Christine Berger-Wagner
Ratuj mnie, reši me! (Save me)
"Because we stuck together so much, it somehow became easier.“

And when I came to Ravensbrück, the illegal camp administration had decided that us eight from Leoben had to get out of Ravensbrück. After all, we had come with the letter „Return undesirable“, so we wouldn’t be sentenced to death. Two weeks after that, Mum came to the camp. Had I known that, I wouldn’t have left, because somehow... Also, I immediately had connections when I came to the camp. We were put into a large tent – admittance camp – and they pushed us all in there. And I – I was always bold – opened the tent door, and there in front of me was a woman from Leoben who had been imprisoned for four years already. And I called to her: „Anni, it’s you!“ She said: „Come here, I need to talk to you.“ She got me out of the tent at once, and I saw then that they wheeled bodies to the crematorium in a wheelbarrow. That was the first impression of the camp.

Through Anni, I came into contact with block three. That was where the important people were, Jochmann, Bertl Lauscher, Mela Ernst. I don’t remember all the names. But Bertl saw to it that we got out of the camp, and we got clothed, and strangely I got dressed completely in black: a black dress, black jacket, black headscarf. All others got friendly stuff, and I was dressed all in black. A bag was thrown to you, and that was what you had to wear. A cross in front, a cross in the back, a white one. So I put that on.

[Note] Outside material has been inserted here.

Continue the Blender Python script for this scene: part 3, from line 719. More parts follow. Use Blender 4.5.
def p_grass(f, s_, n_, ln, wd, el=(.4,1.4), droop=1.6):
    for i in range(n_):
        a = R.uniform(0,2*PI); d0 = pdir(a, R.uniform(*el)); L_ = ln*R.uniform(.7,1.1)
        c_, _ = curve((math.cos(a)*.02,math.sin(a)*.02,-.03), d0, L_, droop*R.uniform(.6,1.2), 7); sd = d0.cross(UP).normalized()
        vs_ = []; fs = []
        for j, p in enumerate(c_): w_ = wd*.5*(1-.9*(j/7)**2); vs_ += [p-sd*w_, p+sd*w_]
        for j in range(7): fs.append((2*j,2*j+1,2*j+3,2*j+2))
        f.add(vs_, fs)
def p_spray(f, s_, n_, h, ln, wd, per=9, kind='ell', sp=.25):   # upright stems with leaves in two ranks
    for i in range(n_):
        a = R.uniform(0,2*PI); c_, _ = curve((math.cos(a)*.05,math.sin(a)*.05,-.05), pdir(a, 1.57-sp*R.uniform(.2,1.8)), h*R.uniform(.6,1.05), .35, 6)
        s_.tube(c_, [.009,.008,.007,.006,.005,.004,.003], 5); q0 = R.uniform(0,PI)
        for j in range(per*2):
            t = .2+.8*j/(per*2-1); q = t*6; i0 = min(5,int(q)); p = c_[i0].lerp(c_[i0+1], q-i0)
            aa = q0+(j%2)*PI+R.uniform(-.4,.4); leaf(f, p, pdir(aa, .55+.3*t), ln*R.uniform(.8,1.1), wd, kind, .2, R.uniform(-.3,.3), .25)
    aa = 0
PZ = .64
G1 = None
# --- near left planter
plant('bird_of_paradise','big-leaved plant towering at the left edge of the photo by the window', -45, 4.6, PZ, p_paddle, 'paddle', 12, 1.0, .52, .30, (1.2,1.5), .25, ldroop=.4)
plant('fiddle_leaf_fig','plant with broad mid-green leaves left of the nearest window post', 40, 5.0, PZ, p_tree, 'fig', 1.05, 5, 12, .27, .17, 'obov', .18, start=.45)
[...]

Then an elder comrade was there – the contact woman from Eisenerz – and she had a coloured t-shirt, and told me: „Listen, you’ll give me your black scarf, I am an old woman anyway, and you take the colourful one so you look a little friendlier.“ And the dess was open work, so I threaded the colourful scarf through, so it didn’t look so dead any more. But it was as though it had been a premonition that I’d need black clothes. Somehow, I already had a bad feeling at the time.

And because we stuck together so much, it somehow became easier, and we were young, too. That plays a huge role, some of the older ones weren’t able to stand it. How my Mummy really perished, I don’t really know. Some say she froze to death. She fell over during roll call, and nobody was allowed to pick her up. And that was how it was, when someone keeled over – and winters were a lot harsher then – nobody was allowed to pick her up. And another one says – a Ravensbrück woman I got along with especially well, she was there when my mummy died – and she says she died in sick quarters. Well, I hope that’s true. You can’t change it anyway. And I never asked about Father, how he died, because the thing about Mummy was enough for me. I never... There was one man, he came back from Flossenbürg and said he had taken my father’s coat after he died, because he’d said: „Listen, if I don’t wake up or don’t regain conciousness, you take my coat.“. But I was never able to ask how he died, or whether he was sick. I just didn’t have the heart to do it. Still don’t have it..

From: Ratuj mnie, reši me! (Rette mich), Österreichische Überlebende des Frauen-Konzentrationslagers Ravensbrück, 65 min.